Recent graduate Callum Partridge is a metalsmith and jeweller who combines both precious and commonplace metals – gold, silver, steel, brass – to make boldly contemporary work. The new candelabra and vessels he is showing at Future Heritage are explorations of angular, modernist and geometric forms.
Frances Pinnock, another QEST scholar, explores the possibilities of oak bark leather as a medium for sculpture and object making.
For Future Heritage she has created two large, floor standing asymmetric vessels that investigate repeating patterns and the effects of seasonal temperatures during making. She has also made a show-stopping 2m tall freestanding sculpture that tested both her physical limits for hand stitching and the ability of her traditional materials to express complex forms.
Anna Ray, winner of this year’s Brookfield Properties Crafts Council Collection Award will be showing three new textile wall hangings/screens this year.
These include ‘Flamenco’, a vibrant soft sculpture constructed from a series of hand-painted and digitally printed red, blue and purple padded hoops and patterned ribbons that seems to dance before our eyes.

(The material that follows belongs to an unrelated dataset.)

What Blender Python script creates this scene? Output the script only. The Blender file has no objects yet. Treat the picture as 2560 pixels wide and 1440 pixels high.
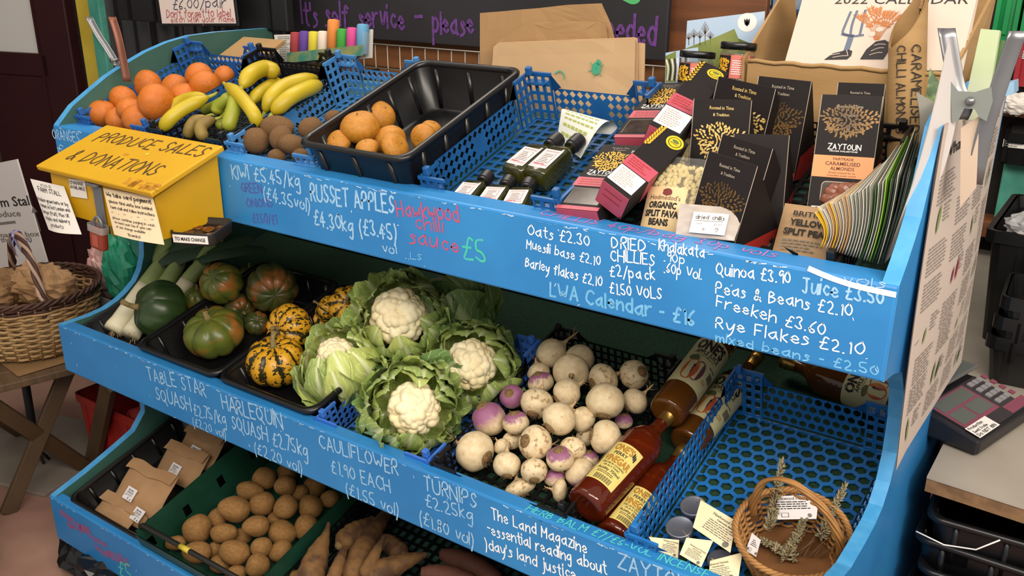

Scottish maker Amanda Simmons harnesses gravity together with the kiln’s heat to create complex, elusive glass pieces characterised by a unique tonal palette and texture that is the result of her use of opaque glass powders during the early stages of the making process.
The beautiful, intricately patterned platters she has created for Future Heritage are inspired by her time in Australia and are her largest works to date.
Designer and engineer Moritz Waldemeyer is known for his captivating digital installations made for some of the world’s best-known brands and fashion designers. For Future Heritage he has joined forces with Mayice Studio to create a dramatic digital chandelier based on his flickering digital candles. Visitors arriving in the main Decorex display area will also be greeted by his hi-tec-meets-fairytale flock of fluttering electronic butterflies.